As one might have gathered from some of the tone-setting newspaper coverage of yesterday's debacle, The Oval is not the most scenic of venues. The short and sweaty hike from Vauxhall tube station doesn't attempt to rival the grandeur of, say, Wembley Way, or even the leafy(ish) approach to Lord's. The traffic-choked Harleyford Road, with its average of three police sirens per furlong, soon dulls any notion of romance.
As for the ground itself - all red brick and concrete with a garnish of decaying tenement blocks - it is a moribund sort of place to witness what was expected to be the slow death and burial of a much-loved and lampooned cricket team. Whether, as one esteemed columnist suggested in the morning press, the latest addition to the Oval skyline resembles "a penis" is a matter for conjecture. But, having toiled up four flights of stairs and taken one's place in an airless eyrie of a press box, even the most objective of observers is entitled to grumble.

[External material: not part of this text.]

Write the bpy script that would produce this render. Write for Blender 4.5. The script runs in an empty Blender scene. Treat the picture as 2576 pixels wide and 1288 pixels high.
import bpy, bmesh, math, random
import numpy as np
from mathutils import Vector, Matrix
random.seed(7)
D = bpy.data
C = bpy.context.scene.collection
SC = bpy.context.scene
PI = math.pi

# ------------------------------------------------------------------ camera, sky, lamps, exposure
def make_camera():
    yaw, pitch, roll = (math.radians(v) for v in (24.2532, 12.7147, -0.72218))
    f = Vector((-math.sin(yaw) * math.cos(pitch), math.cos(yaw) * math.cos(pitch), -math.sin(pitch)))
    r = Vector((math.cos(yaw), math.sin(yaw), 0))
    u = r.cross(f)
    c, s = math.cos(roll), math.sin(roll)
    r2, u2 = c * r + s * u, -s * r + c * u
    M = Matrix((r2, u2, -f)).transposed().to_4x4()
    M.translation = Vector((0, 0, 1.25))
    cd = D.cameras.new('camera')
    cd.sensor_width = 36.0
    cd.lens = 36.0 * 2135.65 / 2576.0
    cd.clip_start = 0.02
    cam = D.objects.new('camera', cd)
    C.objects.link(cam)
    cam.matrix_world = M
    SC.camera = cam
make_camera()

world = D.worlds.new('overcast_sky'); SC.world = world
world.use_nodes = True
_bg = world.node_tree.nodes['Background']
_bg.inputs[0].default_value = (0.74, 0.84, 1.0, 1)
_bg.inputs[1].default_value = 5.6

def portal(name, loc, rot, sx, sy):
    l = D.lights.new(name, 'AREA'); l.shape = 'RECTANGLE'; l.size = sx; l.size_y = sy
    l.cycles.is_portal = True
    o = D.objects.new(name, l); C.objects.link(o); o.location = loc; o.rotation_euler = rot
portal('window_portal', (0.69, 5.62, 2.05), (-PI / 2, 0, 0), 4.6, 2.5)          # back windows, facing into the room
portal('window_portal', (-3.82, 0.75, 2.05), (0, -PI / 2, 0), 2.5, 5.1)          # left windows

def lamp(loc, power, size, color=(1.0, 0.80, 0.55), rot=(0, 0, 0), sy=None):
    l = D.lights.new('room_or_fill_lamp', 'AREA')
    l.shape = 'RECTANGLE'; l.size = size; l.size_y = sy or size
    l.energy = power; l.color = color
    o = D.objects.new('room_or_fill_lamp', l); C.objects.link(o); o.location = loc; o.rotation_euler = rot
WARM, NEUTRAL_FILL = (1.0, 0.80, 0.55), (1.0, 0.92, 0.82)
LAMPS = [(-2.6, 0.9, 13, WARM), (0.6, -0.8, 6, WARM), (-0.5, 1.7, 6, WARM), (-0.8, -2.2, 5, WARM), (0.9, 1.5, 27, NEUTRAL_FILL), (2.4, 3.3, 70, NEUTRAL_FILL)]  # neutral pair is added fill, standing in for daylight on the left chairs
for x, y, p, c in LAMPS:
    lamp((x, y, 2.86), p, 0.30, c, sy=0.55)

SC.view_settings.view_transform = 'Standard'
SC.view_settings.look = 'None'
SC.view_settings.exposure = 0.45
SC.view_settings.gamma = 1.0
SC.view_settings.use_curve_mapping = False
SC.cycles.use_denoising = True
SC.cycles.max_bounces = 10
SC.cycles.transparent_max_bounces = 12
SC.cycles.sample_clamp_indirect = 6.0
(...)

At least the touts can always be counted on to lift the spirits. They were out in force today, lining the route from tube to turnstile, talking up England's prospects in the name of a quick buck. At the notorious Vauxhall Cross traffic lights, a horde of supporters were teetering on the pavement, trying not to get run over by a bus. A lady collecting for sick children recognised the potential of this melee, and was rattling her tin energetically. "How about a collection for sick cricket teams?" interjected one wag. It was only half unfunny.
But hopeless situations do funny things to England, particularly where South Africa are involved. After all, it was on the second day at The Oval, nine long years ago, that Darren Gough and Phil DeFreitas turned the tide of that famous match with a rollicking eighth-wicket stand. The rest, as Devon Malcolm almost said, is history - and history is the best that The Oval has to offer these days.
So when Jacques Rudolph fell to the fifth ball of the day, the stands were a sea of raised eyebrows. When Mark Boucher fell to those wily old hams, Alec Stewart and Martin Bicknell, even the journos allowed themselves an excited murmur. When Jacques Kallis was run out by Ashley Giles's fingertips and Andrew Hall fell for the single that had eluded him at Headingley, South Africa were 421 for 8 and wobbling. And Paul Adams's run-out on the stroke of lunch was the completion of a perfect morning.
The pints and pies flowed merrily in the interval, and - briefly - all was well with English cricket again. Just don't mention the score at Multan, where their next opponents, Bangladesh, are closing in their maiden Test victory.